Puedo cuidar mi vestimenta y mi bienestar. Puedo darme el tiempo de pasar un buen momento en mi propia compañía. Puedo también volver a introducir la risa en mi vida, el sentido del humor sobre mí mismo.
Puedo cambiar la manera como me contemplo en el espejo en las mañanas. Puedo tener gestos plenos, armoniosos. Saber gozar del placer de no tener que preocuparse de otro durante un espacio de tiempo. Salir, leer, relajarse en un baño tibio. Entrar en el bienestar de sí para después ofrecer esto a otros.
Cuántos se privan de una relación viviente con ellos mismos por estar buscando sin cesar la aprobación o el control de los otros.
El que no soporta estar solo intentará sin descanso huir de sí en citas, teléfono, salidas, fiestas… Si no se basta a sí mismo, en la noche impondrá su presencia, o su cuerpo, a una pareja.

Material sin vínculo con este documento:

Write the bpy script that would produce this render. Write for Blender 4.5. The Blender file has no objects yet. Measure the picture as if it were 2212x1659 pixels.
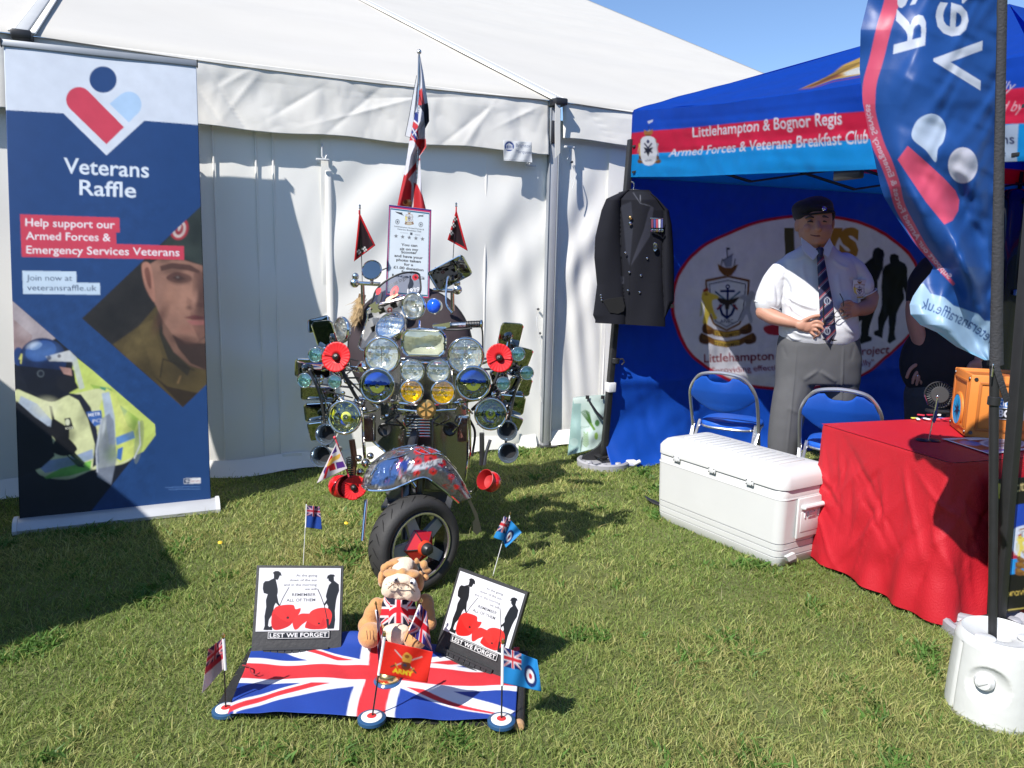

Va a jugar lo que nosotros llamamos «relevo relacional>>. Traspasará su insatisfacción, su desvalorización, o su angustia a un (a) otro (a) quien la pasará o intentará pasarla a un tercero (a).
Aceptando reconocer como suyas las insatisfacciones o los malestares, reconociendo sus necesidades y sus sentimientos reales, cada uno puede confirmarse en lo que es, en lo que él experimenta y buscar en sí lo que le es necesario para cambiar su estado. Le será posible también emprender una acción para afrontar o disminuir esta necesidad, este anhelo de compañía: pero tiene que ser un acto nítido, claro, un llamado que pueda ser percibido, no un llamado indirecto, compulsivo, inaudible. En caso contrario, aceptar la soledad como una parte y no como la totalidad de la vida.
Si la necesidad o el anhelo de compañía no son satisfechos en lo inmediato, habré al menos podido reconocerlo, nombrarlo, acogerlo en mí en lugar de dejarlo desarrollarse bajo una forma indeterminada de angustia, de malestar, de autocompasión.
Ser un buen compañero para sí no será vivir como un autista, en un universo cerrado, reacio a todo cambio. Será entrar en diálogo, en relación con diferentes aspectos de sí mismo para conocerse y comprenderse mejor, justamente para llegar a ser más sensible, más congruente y por lo mismo más atractivo, más viviente, para sí y para otros.